20. A method of fabricating the system for quantum information processing of any one of claims 1 to 12, the method comprising, wherein the defects are vacancy centres: creating vacancies in a sample of material having an initial surface by laser processing, electron irradiation, ion implantation, atom implantation, or neutron irradiation; forming vacancy centres in the sample of material by thermal annealing or laser-induced vacancy diffusion; and etching the initial surface of the sample of material to fabricate the system.

21. The method of claim 20, further comprising: creating vacancies by laser processing, wherein the laser processing comprises applying laser pulses to a plurality of sites to form at least one two-dimensional array of vacancy centres embedded in the sample of material.

22. A method of operating the system for quantum information processing of any one of claims 1 to 12 comprising, wherein the defects are vacancy centres: setting the electron spins corresponding to the vacancy centres to an initial state using optical illumination; manipulating the electron spins using magnetic pulses to perform quantum logic; and reading out the spin states of the vacancy centres based on measurement of at least one optical transition.

23. The method of claim 22, further comprising: creating entanglement between the electron spins of the vacancy centres using a projective readout method.

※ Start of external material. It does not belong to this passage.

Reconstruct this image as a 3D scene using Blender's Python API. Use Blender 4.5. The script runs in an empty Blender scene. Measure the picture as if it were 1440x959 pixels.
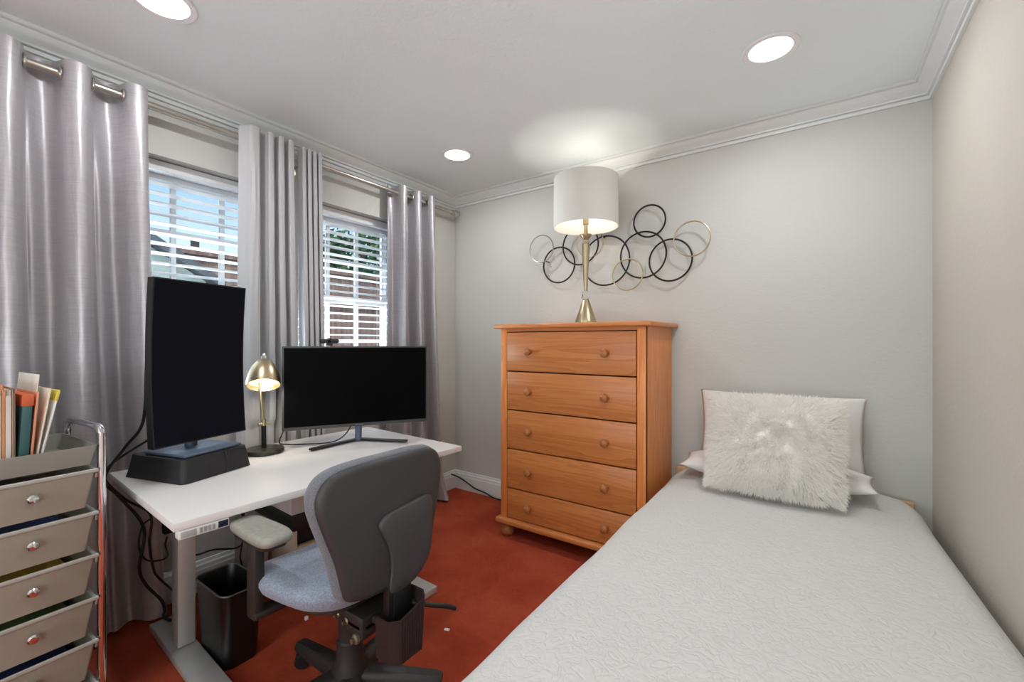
import bpy, bmesh, math, random
from mathutils import Vector, Matrix, noise
random.seed(7)
PI = math.pi
sc = bpy.context.scene
col = sc.collection

# ------------------------------------------------------------------ helpers
def lin(r, g, b):
    f = lambda c: (c/255/12.92) if c/255 <= .04045 else ((c/255+.055)/1.055)**2.4
    return (f(r), f(g), f(b), 1)

class MB:
    def __init__(self): self.bm = bmesh.new()
    def merge(self, t, M=None):
        if M is not None: bmesh.ops.transform(t, matrix=M, verts=t.verts)
        me = bpy.data.meshes.new('tmp'); t.to_mesh(me); t.free()
        self.bm.from_mesh(me); bpy.data.meshes.remove(me); return self
    def box(self, c, s, bev=0, seg=2, rot=None, taper=None):
        t = bmesh.new(); bmesh.ops.create_cube(t, size=1)
        for v in t.verts:
            v.co = Vector((v.co.x*s[0], v.co.y*s[1], v.co.z*s[2]))
            if taper and v.co.z < 0: v.co.x *= taper[0]; v.co.y *= taper[1]
        if bev: bmesh.ops.bevel(t, geom=list(t.edges), offset=bev, segments=seg, affect='EDGES', profile=.5)
        M = Matrix.Translation(Vector(c))
        if rot is not None: M = M @ rot
        return self.merge(t, M)
    def bx(self, x0, x1, y0, y1, z0, z1, bev=0, seg=2):
        return self.box(((x0+x1)/2, (y0+y1)/2, (z0+z1)/2), (x1-x0, y1-y0, z1-z0), bev, seg)
    def tube(self, pts, r, n=10, closed=False, res=0, cap=True):
        P = [Vector(p) for p in pts]
        if res: P = spline(P, res, closed)
        m = len(P); rr = r if isinstance(r, (list, tuple)) else None
        T = []
        for i in range(m):
            a = P[(i-1) % m] if (closed or i > 0) else P[i]
            b = P[(i+1) % m] if (closed or i < m-1) else P[i]
            T.append((b-a).normalized())
        up = Vector((0, 0, 1)) if abs(T[0].z) < .9 else Vector((1, 0, 0))
        N = (up - T[0]*up.dot(T[0])).normalized()
        rings = []
        for i in range(m):
            N = (N - T[i]*N.dot(T[i])).normalized(); B = T[i].cross(N)
            q = rr[i*len(rr)//m] if rr else r
            rings.append([self.bm.verts.new(P[i] + (N*math.cos(2*PI*k/n)+B*math.sin(2*PI*k/n))*q) for k in range(n)])
        for i in range(m if closed else m-1):
            A, Bq = rings[i], rings[(i+1) % m]
            for k in range(n): self.bm.faces.new((A[k], A[(k+1) % n], Bq[(k+1) % n], Bq[k]))
        if not closed and cap:
            self.bm.faces.new(rings[0][::-1]); self.bm.faces.new(rings[-1])
        return self
    def lathe(self, prof, c=(0, 0, 0), n=32, M=None, cap=False):
        t = bmesh.new(); R = []
        for (r, z) in prof:
            if r < 1e-6: R.append([t.verts.new((0, 0, z))])
            else: R.append([t.verts.new((r*math.cos(2*PI*k/n), r*math.sin(2*PI*k/n), z)) for k in range(n)])
        for a, b in zip(R, R[1:]):
            for k in range(n):
                if len(a) == 1 and len(b) == 1: continue
                if len(a) == 1: t.faces.new((a[0], b[(k+1) % n], b[k]))
                elif len(b) == 1: t.faces.new((a[k], a[(k+1) % n], b[0]))
                else: t.faces.new((a[k], a[(k+1) % n], b[(k+1) % n], b[k]))
        bmesh.ops.recalc_face_normals(t, faces=t.faces)
        X = Matrix.Translation(Vector(c))
        if M is not None: X = X @ M
        return self.merge(t, X)
    def pad(self, outline, layers, fn):
        """outline: closed 2-D loop; layers: (scale, h); fn(u,v,h) -> 3-D point"""
        n = len(outline)
        cu = sum(p[0] for p in outline)/n; cv = sum(p[1] for p in outline)/n
        t = bmesh.new(); R = []
        for s, h in layers:
            R.append([t.verts.new(fn(cu+(p[0]-cu)*s, cv+(p[1]-cv)*s, h)) for p in outline])
        for a, b in zip(R, R[1:]):
            for k in range(n): t.faces.new((a[k], a[(k+1) % n], b[(k+1) % n], b[k]))
        for ring, h in ((R[0], layers[0][1]), (R[-1], layers[-1][1])):
            c = t.verts.new(fn(cu, cv, h))
            for k in range(n): t.faces.new((ring[k], ring[(k+1) % n], c))
        bmesh.ops.recalc_face_normals(t, faces=t.faces)
        return self.merge(t)
    def grid(self, nu, nv, fn, closeu=False):
        V = [[self.bm.verts.new(fn(i/(nu if closeu else nu-1), j/(nv-1))) for i in range(nu)] for j in range(nv)]
        for j in range(nv-1):
            for i in range(nu if closeu else nu-1):
                k = (i+1) % nu
                self.bm.faces.new((V[j][i], V[j][k], V[j+1][k], V[j+1][i]))
        return self
    def build(self, name, mat, parent=None, angle=40, label=None, recalc=True):
        if recalc: bmesh.ops.recalc_face_normals(self.bm, faces=self.bm.faces)
        me = bpy.data.meshes.new(name); self.bm.to_mesh(me); self.bm.free()
        for p in me.polygons: p.use_smooth = True
        if angle is not None: me.set_sharp_from_angle(angle=math.radians(angle))
        me.materials.append(mat)
        o = bpy.data.objects.new(name, me); col.objects.link(o)
        if parent is not None: o.parent = parent
        if label: o['label'] = label
        return o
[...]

24. The method of claim 22 or 23, wherein the method is a method of operating the system of any one of claims 11 to 12, and wherein the method further comprises: transferring quantum information by hyperfine coupling between the nuclear spin of the additional atomic nucleus and the electron spin of the nitrogen-vacancy centre that the additional atomic nucleus is disposed within 2 nm of.

25. The method of any one of claims 22 to 24, further comprising: cooling the system to less than 30 K.